§ Material:
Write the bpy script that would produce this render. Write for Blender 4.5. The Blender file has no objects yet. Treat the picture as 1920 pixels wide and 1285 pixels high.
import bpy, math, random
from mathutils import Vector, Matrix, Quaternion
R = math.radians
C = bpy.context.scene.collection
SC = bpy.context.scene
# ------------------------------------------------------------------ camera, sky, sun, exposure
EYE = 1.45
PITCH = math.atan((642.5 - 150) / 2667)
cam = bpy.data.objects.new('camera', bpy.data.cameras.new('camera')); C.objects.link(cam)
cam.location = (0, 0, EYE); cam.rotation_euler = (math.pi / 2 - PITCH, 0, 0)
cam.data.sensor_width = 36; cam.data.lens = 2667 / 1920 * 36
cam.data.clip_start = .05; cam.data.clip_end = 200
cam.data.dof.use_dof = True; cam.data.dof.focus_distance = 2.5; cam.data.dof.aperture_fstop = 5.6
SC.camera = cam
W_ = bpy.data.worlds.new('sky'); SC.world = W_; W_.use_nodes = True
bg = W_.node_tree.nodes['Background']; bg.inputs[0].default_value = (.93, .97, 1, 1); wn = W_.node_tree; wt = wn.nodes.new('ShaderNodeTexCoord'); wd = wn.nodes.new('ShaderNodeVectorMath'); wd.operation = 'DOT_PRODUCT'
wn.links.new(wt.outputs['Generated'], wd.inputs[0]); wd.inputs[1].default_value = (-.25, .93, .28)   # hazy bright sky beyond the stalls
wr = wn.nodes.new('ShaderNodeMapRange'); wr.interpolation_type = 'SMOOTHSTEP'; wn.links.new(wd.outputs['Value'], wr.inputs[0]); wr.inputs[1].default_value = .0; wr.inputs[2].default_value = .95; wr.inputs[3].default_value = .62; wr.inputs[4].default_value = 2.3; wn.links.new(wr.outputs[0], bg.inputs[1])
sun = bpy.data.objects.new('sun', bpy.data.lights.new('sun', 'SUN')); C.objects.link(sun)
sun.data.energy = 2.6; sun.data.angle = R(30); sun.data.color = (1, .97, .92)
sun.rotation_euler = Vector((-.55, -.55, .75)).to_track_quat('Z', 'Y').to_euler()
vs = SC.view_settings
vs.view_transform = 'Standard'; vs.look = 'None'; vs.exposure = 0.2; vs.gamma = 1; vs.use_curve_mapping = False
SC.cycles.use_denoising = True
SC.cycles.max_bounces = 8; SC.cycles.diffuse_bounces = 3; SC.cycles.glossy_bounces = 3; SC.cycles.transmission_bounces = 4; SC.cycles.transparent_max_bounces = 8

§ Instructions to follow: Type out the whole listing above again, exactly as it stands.

§ Correct answer:
Write the bpy script that would produce this render. Write for Blender 4.5. The Blender file has no objects yet. Treat the picture as 1920 pixels wide and 1285 pixels high.
import bpy, math, random
from mathutils import Vector, Matrix, Quaternion
R = math.radians
C = bpy.context.scene.collection
SC = bpy.context.scene
# ------------------------------------------------------------------ camera, sky, sun, exposure
EYE = 1.45
PITCH = math.atan((642.5 - 150) / 2667)
cam = bpy.data.objects.new('camera', bpy.data.cameras.new('camera')); C.objects.link(cam)
cam.location = (0, 0, EYE); cam.rotation_euler = (math.pi / 2 - PITCH, 0, 0)
cam.data.sensor_width = 36; cam.data.lens = 2667 / 1920 * 36
cam.data.clip_start = .05; cam.data.clip_end = 200
cam.data.dof.use_dof = True; cam.data.dof.focus_distance = 2.5; cam.data.dof.aperture_fstop = 5.6
SC.camera = cam
W_ = bpy.data.worlds.new('sky'); SC.world = W_; W_.use_nodes = True
bg = W_.node_tree.nodes['Background']; bg.inputs[0].default_value = (.93, .97, 1, 1); wn = W_.node_tree; wt = wn.nodes.new('ShaderNodeTexCoord'); wd = wn.nodes.new('ShaderNodeVectorMath'); wd.operation = 'DOT_PRODUCT'
wn.links.new(wt.outputs['Generated'], wd.inputs[0]); wd.inputs[1].default_value = (-.25, .93, .28)   # hazy bright sky beyond the stalls
wr = wn.nodes.new('ShaderNodeMapRange'); wr.interpolation_type = 'SMOOTHSTEP'; wn.links.new(wd.outputs['Value'], wr.inputs[0]); wr.inputs[1].default_value = .0; wr.inputs[2].default_value = .95; wr.inputs[3].default_value = .62; wr.inputs[4].default_value = 2.3; wn.links.new(wr.outputs[0], bg.inputs[1])
sun = bpy.data.objects.new('sun', bpy.data.lights.new('sun', 'SUN')); C.objects.link(sun)
sun.data.energy = 2.6; sun.data.angle = R(30); sun.data.color = (1, .97, .92)
sun.rotation_euler = Vector((-.55, -.55, .75)).to_track_quat('Z', 'Y').to_euler()
vs = SC.view_settings
vs.view_transform = 'Standard'; vs.look = 'None'; vs.exposure = 0.2; vs.gamma = 1; vs.use_curve_mapping = False
SC.cycles.use_denoising = True
SC.cycles.max_bounces = 8; SC.cycles.diffuse_bounces = 3; SC.cycles.glossy_bounces = 3; SC.cycles.transmission_bounces = 4; SC.cycles.transparent_max_bounces = 8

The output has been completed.